Analysis · The Guardian · 7 April 2026
Why is the UK government capping student loan interest and will graduates now pay less?: What It Means for Your Student Loan
Written by Zubair Arshed FIA, Chartered Actuary
Fellow of the Institute and Faculty of Actuaries
Actuarial Post Life and Health Actuary of the Year 2024
The government is reported to be capping the interest charged on student loans, and the obvious question is whether that puts money back in graduates' pockets. For most borrowers the honest answer is no, because repayments are set by your income, not your balance. Here is who genuinely gains and who sees no change at all.
This analysis responds to reporting by The Guardian. We recommend reading the original alongside it: Why is the UK government capping student loan interest and will graduates now pay less? ↗
What is actually being reported about the interest cap?
The headline points to the government limiting the interest rate applied to student loans. This is not a new invention. The Student Loans Company already operates what it calls a prevailing market rate cap, a rule that pulls your interest rate down when the standard formula would otherwise push it above the rates charged on comparable commercial loans. It was triggered repeatedly through 2022 and 2023 when RPI spiked into double digits and the uncapped Plan 2 rate would have exceeded 12%.

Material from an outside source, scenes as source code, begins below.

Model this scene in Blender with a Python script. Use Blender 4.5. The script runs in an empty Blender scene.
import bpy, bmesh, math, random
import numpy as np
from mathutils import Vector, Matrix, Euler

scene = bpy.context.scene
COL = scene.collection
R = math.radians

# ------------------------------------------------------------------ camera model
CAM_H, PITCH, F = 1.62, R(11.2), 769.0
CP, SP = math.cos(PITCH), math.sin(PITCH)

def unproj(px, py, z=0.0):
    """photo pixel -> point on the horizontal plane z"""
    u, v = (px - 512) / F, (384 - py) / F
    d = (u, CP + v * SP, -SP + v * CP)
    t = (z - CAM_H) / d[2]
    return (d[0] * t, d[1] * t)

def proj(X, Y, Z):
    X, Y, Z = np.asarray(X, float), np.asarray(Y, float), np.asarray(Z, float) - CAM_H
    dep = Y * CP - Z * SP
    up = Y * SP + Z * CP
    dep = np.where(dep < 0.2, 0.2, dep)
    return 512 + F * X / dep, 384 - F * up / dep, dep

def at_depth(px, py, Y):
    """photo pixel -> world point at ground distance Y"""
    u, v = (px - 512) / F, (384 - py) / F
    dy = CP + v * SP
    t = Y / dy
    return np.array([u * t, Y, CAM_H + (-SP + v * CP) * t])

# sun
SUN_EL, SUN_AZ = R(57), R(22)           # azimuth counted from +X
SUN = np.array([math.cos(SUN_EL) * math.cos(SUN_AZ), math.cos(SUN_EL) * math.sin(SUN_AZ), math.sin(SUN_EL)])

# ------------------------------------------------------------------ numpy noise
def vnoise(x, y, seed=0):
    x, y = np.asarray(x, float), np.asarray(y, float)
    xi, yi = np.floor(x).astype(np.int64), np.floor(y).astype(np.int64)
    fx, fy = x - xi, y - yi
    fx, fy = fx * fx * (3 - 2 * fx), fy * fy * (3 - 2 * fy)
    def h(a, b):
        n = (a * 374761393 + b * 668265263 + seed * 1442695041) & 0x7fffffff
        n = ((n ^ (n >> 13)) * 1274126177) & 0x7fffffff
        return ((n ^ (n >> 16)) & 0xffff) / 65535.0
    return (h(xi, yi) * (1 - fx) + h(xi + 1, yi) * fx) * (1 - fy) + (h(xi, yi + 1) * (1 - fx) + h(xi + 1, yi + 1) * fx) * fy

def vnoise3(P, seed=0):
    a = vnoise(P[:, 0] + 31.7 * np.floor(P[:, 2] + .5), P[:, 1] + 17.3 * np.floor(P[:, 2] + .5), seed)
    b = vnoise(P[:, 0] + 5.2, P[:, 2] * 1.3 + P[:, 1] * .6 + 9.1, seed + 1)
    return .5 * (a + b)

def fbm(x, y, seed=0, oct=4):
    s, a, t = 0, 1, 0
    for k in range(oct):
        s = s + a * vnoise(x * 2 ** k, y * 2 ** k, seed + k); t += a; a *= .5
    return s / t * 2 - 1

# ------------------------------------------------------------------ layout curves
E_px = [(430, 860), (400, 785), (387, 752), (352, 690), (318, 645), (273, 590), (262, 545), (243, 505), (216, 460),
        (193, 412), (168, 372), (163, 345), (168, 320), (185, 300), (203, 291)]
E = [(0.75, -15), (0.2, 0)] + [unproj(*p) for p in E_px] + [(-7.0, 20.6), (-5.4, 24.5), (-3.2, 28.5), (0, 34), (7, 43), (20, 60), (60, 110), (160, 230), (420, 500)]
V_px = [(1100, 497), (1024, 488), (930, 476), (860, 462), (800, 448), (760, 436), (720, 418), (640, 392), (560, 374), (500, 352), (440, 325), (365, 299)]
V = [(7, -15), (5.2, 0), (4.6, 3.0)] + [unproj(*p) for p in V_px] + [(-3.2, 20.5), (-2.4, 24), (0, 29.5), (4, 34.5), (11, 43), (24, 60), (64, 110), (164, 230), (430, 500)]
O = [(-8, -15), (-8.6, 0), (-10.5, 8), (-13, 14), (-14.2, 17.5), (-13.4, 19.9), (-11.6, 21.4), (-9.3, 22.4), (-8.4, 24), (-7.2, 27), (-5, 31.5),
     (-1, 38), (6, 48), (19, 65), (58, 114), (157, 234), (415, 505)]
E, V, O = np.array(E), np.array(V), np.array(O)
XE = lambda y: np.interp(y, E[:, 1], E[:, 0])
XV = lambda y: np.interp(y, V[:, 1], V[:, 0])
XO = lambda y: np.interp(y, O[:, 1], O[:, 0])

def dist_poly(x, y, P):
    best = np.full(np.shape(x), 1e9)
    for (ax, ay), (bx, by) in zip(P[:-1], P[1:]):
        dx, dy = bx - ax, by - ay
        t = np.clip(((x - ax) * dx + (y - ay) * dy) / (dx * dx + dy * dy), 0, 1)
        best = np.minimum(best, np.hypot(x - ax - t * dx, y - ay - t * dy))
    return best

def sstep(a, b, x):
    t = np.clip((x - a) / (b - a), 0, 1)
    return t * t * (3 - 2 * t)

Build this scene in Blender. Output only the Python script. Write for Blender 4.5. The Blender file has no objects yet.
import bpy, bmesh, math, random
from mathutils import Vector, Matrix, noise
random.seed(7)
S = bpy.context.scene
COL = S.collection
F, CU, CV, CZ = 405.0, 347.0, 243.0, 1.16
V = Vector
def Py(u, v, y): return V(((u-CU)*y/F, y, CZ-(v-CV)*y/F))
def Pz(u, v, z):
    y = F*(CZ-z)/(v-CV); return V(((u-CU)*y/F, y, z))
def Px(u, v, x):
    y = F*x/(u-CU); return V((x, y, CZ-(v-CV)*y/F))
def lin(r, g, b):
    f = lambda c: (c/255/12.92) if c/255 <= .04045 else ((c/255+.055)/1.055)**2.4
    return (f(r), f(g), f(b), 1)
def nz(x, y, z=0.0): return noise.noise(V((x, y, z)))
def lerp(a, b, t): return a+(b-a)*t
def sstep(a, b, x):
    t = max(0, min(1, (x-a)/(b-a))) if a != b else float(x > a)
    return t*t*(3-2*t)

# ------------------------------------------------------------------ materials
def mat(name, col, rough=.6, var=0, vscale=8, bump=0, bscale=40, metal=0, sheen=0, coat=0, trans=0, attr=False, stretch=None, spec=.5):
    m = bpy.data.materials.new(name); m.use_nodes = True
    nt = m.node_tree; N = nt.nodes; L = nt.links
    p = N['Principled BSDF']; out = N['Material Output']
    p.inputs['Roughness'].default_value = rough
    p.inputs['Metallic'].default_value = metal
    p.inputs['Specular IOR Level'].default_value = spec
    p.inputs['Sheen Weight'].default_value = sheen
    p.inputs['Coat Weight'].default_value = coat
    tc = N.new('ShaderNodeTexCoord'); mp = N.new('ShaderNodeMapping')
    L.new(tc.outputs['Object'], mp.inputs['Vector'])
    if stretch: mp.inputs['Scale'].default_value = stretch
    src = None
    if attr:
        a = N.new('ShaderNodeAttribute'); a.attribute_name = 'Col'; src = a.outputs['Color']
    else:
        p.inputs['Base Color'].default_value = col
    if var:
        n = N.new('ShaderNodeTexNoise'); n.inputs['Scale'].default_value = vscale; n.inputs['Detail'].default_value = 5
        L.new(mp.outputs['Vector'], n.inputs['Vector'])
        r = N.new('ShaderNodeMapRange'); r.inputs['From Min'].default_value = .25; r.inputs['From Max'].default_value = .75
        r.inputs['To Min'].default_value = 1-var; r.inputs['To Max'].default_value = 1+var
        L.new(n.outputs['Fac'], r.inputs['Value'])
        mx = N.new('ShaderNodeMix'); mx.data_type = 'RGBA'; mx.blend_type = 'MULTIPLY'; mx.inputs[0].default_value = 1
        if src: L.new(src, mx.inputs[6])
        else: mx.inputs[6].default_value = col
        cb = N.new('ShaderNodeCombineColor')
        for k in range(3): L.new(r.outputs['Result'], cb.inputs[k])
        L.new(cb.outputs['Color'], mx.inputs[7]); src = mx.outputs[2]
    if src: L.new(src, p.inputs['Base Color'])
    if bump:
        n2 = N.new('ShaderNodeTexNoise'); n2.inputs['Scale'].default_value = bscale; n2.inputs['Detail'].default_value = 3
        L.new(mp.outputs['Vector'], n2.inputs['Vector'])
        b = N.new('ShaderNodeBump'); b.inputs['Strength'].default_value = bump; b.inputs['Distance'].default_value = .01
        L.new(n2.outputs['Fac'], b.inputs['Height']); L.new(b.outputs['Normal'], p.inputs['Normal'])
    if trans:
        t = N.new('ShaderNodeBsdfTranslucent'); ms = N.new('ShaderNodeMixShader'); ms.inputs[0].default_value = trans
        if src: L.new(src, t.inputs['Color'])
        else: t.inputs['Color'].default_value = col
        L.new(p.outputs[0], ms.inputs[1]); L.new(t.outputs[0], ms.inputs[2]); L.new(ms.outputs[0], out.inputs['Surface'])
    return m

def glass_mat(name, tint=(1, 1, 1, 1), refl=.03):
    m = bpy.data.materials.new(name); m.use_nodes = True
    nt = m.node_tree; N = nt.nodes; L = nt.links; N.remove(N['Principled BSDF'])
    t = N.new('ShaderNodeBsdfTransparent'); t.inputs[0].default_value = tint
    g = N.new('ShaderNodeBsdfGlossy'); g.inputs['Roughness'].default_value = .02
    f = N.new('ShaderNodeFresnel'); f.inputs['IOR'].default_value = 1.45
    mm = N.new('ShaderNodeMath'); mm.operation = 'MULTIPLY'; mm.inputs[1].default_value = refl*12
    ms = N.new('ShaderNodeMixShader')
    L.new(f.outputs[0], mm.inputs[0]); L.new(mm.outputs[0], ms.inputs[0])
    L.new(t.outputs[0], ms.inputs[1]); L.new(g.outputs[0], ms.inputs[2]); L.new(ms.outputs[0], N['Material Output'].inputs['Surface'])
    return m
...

Without the full article, treat the specifics as a direction of travel rather than confirmed detail. What is confirmed is the mechanics of how interest normally works. Plan 2 charges RPI plus up to 3% on a sliding scale linked to income. Plan 5 charges RPI only. Postgraduate loans charge RPI plus 3% flat. Plan 1 and Plan 4 use the lower of RPI or Bank Rate plus 1%. A cap sits on top of all of this and clips the rate when market conditions demand it.